Your goal
Output the material below in its entirety, exactly as given.

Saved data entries
--
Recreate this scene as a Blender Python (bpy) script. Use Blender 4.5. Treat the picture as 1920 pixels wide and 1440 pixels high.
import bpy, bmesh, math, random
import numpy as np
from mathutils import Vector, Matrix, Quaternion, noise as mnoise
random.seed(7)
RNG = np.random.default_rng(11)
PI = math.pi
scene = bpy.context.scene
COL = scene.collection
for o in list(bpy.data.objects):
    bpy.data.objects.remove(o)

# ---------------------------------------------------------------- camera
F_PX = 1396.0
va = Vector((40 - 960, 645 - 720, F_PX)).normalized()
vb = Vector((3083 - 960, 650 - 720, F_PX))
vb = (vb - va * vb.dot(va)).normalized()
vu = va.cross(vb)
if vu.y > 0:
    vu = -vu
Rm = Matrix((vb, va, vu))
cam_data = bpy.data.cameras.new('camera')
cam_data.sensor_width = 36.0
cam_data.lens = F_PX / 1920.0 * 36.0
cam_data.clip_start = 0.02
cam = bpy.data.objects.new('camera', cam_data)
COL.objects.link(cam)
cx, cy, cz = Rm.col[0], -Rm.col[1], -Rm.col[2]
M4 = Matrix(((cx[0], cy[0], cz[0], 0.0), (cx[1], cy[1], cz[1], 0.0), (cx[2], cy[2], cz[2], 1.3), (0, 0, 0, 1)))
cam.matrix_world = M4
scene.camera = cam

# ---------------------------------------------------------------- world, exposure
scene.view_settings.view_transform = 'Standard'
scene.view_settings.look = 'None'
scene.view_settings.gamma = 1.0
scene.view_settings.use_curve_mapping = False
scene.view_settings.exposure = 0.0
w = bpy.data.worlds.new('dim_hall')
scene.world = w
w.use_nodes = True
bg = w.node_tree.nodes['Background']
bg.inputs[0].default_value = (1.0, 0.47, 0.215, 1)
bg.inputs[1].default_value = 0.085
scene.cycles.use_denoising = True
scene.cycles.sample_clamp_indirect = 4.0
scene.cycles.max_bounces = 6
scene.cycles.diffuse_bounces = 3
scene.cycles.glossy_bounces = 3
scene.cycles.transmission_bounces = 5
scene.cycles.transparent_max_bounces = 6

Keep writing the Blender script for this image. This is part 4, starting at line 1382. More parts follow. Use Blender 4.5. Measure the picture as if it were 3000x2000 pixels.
--
Answer to this problem
Recreate this scene as a Blender Python (bpy) script. Use Blender 4.5. Treat the picture as 1920 pixels wide and 1440 pixels high.
import bpy, bmesh, math, random
import numpy as np
from mathutils import Vector, Matrix, Quaternion, noise as mnoise
random.seed(7)
RNG = np.random.default_rng(11)
PI = math.pi
scene = bpy.context.scene
COL = scene.collection
for o in list(bpy.data.objects):
    bpy.data.objects.remove(o)

# ---------------------------------------------------------------- camera
F_PX = 1396.0
va = Vector((40 - 960, 645 - 720, F_PX)).normalized()
vb = Vector((3083 - 960, 650 - 720, F_PX))
vb = (vb - va * vb.dot(va)).normalized()
vu = va.cross(vb)
if vu.y > 0:
    vu = -vu
Rm = Matrix((vb, va, vu))
cam_data = bpy.data.cameras.new('camera')
cam_data.sensor_width = 36.0
cam_data.lens = F_PX / 1920.0 * 36.0
cam_data.clip_start = 0.02
cam = bpy.data.objects.new('camera', cam_data)
COL.objects.link(cam)
cx, cy, cz = Rm.col[0], -Rm.col[1], -Rm.col[2]
M4 = Matrix(((cx[0], cy[0], cz[0], 0.0), (cx[1], cy[1], cz[1], 0.0), (cx[2], cy[2], cz[2], 1.3), (0, 0, 0, 1)))
cam.matrix_world = M4
scene.camera = cam

# ---------------------------------------------------------------- world, exposure
scene.view_settings.view_transform = 'Standard'
scene.view_settings.look = 'None'
scene.view_settings.gamma = 1.0
scene.view_settings.use_curve_mapping = False
scene.view_settings.exposure = 0.0
w = bpy.data.worlds.new('dim_hall')
scene.world = w
w.use_nodes = True
bg = w.node_tree.nodes['Background']
bg.inputs[0].default_value = (1.0, 0.47, 0.215, 1)
bg.inputs[1].default_value = 0.085
scene.cycles.use_denoising = True
scene.cycles.sample_clamp_indirect = 4.0
scene.cycles.max_bounces = 6
scene.cycles.diffuse_bounces = 3
scene.cycles.glossy_bounces = 3
scene.cycles.transmission_bounces = 5
scene.cycles.transparent_max_bounces = 6

Keep writing the Blender script for this image. This is part 4, starting at line 1382. More parts follow. Use Blender 4.5. Measure the picture as if it were 3000x2000 pixels.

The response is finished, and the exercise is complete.